Category General News

1.How will the proposed expansion benefit the economy at a local and regional scale? The question is expressed in terms of job creation and economic growth in the economy.

Planning provides an essential blueprint for future development. The transformation from a blueprint to projects on the ground is a crucial step. The Pietermaritzburg Airport Sub-precinct project has great potential to stimulate economic growth and create jobs in the uMgungundlovu region but there is much that can go amiss with this project.

The initial impact from Phase 1 of the Airport Expansion Project will be derived from a new road system, connecting the Airport to the N3 highway, investment in airside and landside infrastructure, including a new General Aviation zone, at the Airport and basic infrastructure, and bulk services, for the Techno Hub.

Over a period of 10 years it is estimated that this will increase regional gross domestic product by R763 million, income from remuneration by R426 million and create 5092 jobs. These benefits will be spread over 10 years but not continuously. In other words, implementation is likely to be ‘lumpy”. The total impact for the 10 year period would be a growth rate of approximately 1.5 percent.

The major economic impact should arise from investment in buildings and facilities in the Techno and new development zones at the Airport. For the Techno Hub a Concept Plan implies CAPEX of R1.35 billion. At this stage there very little information as to where these business and institutional investors will come or the nature, scale or timing of projects. Thus, it is impossible to make any reliable prediction or estimate of the impact on GDP or employment in the next 10 years.

In the long term sustainable economic growth derives from the operation phase when investment projects become viable. The vision is of a fully operational Techno Hub and a range of economic activities in the Business zones. It is doubtful that much of this vision will be achieved in Phase 1 of the Airport Expansion Project and, therefore, no attempt is made to quantify these benefits,

Capital funding may be the Achilles heel of the Airport project. Not only are hundreds of R millions needed for public investment but even greater amounts from private funding for the Techno Hub and Airport projects. None of the Airport or Techno Hub studies and plans give much attention to this issue.

Successful implementation of this complex project requires a management structure able drive the process forward. Once basic infrastructure and services are installed a major marketing initiative will be required to attract private sector investment. Failure to involve private business raises the spectra of a white elephant.

Thus, in the light of the above qualification, it may be concluded that benefits to the local and regional economy, in terms of job creation and economic growth, could be significant but will be derived from a range of diverse investments and take time to materialize. There are major possible 54 impediments to successful implementation of the project stemming from failure to raise capital funding, a lack of effective co-ordination and management and ineffective marketing of investment opportunities to the public and private sectors.

(2) Pietermaritzburg Airport is owned by the Municipality and is currently subsidized by ratepayers. How will the proposed expansion affect the operational sustainability of the Airport?

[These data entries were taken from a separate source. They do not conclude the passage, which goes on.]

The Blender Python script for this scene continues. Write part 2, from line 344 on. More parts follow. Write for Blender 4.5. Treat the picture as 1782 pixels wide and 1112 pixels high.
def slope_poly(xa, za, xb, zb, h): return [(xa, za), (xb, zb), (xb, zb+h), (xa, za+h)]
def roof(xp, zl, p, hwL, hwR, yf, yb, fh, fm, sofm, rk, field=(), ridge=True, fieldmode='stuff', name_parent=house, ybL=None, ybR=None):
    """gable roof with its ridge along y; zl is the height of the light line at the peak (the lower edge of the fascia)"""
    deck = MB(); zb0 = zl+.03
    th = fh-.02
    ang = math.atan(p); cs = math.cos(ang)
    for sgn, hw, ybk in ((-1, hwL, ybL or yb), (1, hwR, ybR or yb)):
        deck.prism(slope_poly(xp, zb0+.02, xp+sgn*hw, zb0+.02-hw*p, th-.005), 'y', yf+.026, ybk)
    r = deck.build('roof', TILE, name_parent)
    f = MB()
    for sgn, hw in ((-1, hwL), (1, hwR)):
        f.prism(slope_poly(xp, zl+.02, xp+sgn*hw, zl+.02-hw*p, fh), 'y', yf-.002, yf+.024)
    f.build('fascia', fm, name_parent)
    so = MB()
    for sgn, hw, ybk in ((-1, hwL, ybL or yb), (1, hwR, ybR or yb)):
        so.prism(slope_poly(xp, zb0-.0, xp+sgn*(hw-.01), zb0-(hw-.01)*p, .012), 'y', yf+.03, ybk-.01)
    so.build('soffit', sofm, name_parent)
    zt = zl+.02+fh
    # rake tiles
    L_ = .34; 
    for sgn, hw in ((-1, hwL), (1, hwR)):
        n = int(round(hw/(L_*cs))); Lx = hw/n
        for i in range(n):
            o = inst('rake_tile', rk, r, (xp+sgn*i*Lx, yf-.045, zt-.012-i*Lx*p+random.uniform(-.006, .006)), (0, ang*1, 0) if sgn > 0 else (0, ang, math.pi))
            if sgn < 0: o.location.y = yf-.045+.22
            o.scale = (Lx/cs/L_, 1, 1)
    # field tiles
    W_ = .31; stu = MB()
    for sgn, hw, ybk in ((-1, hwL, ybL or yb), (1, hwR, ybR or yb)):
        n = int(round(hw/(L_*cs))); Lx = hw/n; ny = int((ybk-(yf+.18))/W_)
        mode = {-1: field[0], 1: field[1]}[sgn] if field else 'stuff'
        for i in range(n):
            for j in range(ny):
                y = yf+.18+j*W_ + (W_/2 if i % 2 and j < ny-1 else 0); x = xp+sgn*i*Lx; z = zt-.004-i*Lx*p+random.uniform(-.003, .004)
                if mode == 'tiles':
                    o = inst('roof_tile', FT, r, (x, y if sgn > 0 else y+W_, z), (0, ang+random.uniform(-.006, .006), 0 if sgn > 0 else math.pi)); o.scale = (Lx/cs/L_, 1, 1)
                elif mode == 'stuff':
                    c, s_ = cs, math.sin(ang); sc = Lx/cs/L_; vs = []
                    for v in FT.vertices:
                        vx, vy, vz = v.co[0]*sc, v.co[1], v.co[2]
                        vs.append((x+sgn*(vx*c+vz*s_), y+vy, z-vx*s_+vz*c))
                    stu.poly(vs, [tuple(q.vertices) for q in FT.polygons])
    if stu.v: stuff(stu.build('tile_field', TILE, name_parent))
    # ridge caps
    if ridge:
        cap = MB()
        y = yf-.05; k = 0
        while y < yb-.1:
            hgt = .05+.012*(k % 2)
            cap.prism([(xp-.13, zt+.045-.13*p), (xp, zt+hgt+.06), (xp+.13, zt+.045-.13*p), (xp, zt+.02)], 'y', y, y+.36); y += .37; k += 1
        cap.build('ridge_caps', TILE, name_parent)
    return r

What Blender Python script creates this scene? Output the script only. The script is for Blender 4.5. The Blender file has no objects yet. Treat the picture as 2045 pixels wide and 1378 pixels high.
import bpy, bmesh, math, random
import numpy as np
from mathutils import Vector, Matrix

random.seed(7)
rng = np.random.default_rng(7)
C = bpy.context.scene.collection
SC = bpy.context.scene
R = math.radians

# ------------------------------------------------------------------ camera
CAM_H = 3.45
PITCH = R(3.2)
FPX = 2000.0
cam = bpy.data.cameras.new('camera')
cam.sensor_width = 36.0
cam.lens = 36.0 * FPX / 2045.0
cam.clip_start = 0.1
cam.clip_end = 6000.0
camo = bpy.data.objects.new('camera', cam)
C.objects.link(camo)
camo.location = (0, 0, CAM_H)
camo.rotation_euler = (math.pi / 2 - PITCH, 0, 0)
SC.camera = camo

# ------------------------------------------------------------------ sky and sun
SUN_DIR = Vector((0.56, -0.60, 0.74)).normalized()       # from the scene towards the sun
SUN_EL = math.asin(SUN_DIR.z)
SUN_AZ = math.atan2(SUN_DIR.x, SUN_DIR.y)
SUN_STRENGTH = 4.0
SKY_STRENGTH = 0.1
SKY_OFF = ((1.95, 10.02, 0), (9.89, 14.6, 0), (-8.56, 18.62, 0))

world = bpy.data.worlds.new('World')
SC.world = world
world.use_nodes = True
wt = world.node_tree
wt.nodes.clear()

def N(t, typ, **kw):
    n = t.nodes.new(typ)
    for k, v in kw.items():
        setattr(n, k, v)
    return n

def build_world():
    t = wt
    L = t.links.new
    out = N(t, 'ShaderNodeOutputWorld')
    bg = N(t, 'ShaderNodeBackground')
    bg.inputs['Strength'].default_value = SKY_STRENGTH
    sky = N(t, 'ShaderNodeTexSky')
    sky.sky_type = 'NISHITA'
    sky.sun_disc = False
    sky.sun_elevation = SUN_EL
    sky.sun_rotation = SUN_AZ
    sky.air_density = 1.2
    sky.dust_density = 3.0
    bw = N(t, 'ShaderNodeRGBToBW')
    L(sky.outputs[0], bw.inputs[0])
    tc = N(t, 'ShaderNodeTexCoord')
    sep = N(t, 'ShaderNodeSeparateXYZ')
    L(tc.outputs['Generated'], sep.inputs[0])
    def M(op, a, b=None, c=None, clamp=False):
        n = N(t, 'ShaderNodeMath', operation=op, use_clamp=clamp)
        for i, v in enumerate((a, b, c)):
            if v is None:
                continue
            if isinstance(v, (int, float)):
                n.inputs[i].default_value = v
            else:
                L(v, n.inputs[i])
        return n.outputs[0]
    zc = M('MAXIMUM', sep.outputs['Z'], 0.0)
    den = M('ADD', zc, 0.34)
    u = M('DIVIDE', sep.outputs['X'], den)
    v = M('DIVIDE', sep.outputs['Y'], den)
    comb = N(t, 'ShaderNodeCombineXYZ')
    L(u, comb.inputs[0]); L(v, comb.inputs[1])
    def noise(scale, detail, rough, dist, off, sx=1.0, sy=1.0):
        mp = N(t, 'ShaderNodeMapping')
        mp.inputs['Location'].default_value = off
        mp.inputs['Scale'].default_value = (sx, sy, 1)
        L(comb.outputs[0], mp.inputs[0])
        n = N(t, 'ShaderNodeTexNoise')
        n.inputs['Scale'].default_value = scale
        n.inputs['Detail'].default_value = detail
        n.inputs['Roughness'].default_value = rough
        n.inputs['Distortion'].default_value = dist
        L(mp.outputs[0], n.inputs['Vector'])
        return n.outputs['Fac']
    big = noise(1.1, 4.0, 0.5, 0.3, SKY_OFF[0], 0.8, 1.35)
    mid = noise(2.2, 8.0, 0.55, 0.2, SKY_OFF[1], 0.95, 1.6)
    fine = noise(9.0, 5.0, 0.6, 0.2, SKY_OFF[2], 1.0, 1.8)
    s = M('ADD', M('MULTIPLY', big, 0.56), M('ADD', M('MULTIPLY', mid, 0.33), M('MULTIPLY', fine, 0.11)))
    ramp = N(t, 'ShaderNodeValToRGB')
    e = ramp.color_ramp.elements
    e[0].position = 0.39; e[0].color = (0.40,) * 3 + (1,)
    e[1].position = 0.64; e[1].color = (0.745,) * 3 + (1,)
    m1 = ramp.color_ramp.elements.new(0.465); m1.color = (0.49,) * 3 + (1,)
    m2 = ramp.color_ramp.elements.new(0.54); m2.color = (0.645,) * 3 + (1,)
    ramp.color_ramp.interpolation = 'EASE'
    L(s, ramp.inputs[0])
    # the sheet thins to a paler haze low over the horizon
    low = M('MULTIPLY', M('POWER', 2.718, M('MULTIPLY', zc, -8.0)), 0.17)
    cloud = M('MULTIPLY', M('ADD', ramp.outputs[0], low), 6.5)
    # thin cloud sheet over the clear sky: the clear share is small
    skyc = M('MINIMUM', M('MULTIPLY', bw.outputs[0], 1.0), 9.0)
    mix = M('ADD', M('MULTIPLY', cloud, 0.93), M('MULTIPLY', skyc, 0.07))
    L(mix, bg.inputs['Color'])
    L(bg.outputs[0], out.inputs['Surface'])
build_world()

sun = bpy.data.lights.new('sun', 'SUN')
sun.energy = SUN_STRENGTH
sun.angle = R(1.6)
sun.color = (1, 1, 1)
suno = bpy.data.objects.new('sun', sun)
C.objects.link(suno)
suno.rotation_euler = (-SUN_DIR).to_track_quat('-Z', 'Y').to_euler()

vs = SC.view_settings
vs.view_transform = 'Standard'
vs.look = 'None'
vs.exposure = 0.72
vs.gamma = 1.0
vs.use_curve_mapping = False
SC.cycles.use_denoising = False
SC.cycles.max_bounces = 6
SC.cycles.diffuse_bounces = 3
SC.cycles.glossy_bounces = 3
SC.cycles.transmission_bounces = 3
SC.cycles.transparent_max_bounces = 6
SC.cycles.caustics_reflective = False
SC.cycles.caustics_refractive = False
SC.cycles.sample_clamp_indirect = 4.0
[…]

Msunduzi Municipal accounts for financial year 2014/15 show an Airport deficit of R5 million. This is subsidized from rates and general revenue. The Airport accounts are an integral part of the municipal accounting system and include an arbitrary allowance for depreciation and other extraneous items.

A true picture of the Airport financial situation will not be obtained until income and expenditure are “ring fenced” and accounted for using sound business principles. This will occur if a municipal entity, or some other form of independent management, is established.

A financial model, projecting future trends in income and expenditure, predicts that the upward trend in aeronautical revenue will eliminate an operational deficit, and the need for a subsidy, within 5 years. This prediction is based on continuous growth in commercial aviation passenger numbers, as estimated for Phase 1 of the Airport Master Plan.

There is a qualification to this conclusion. Additional operational expenses will be incurred as the Airport Project progresses. Management of the operational budget will be challenged by the incorporation of new Business zones and the Techno Hub. This may prolong the need for a subsidy. The Techno Hub economic incentives to investors will be beneficial in the long run but in the short run intensify the necessity for a subsidy. Over a period of ten years, however, as new income streams from leases materialize the need for a subsidy should steadily diminish.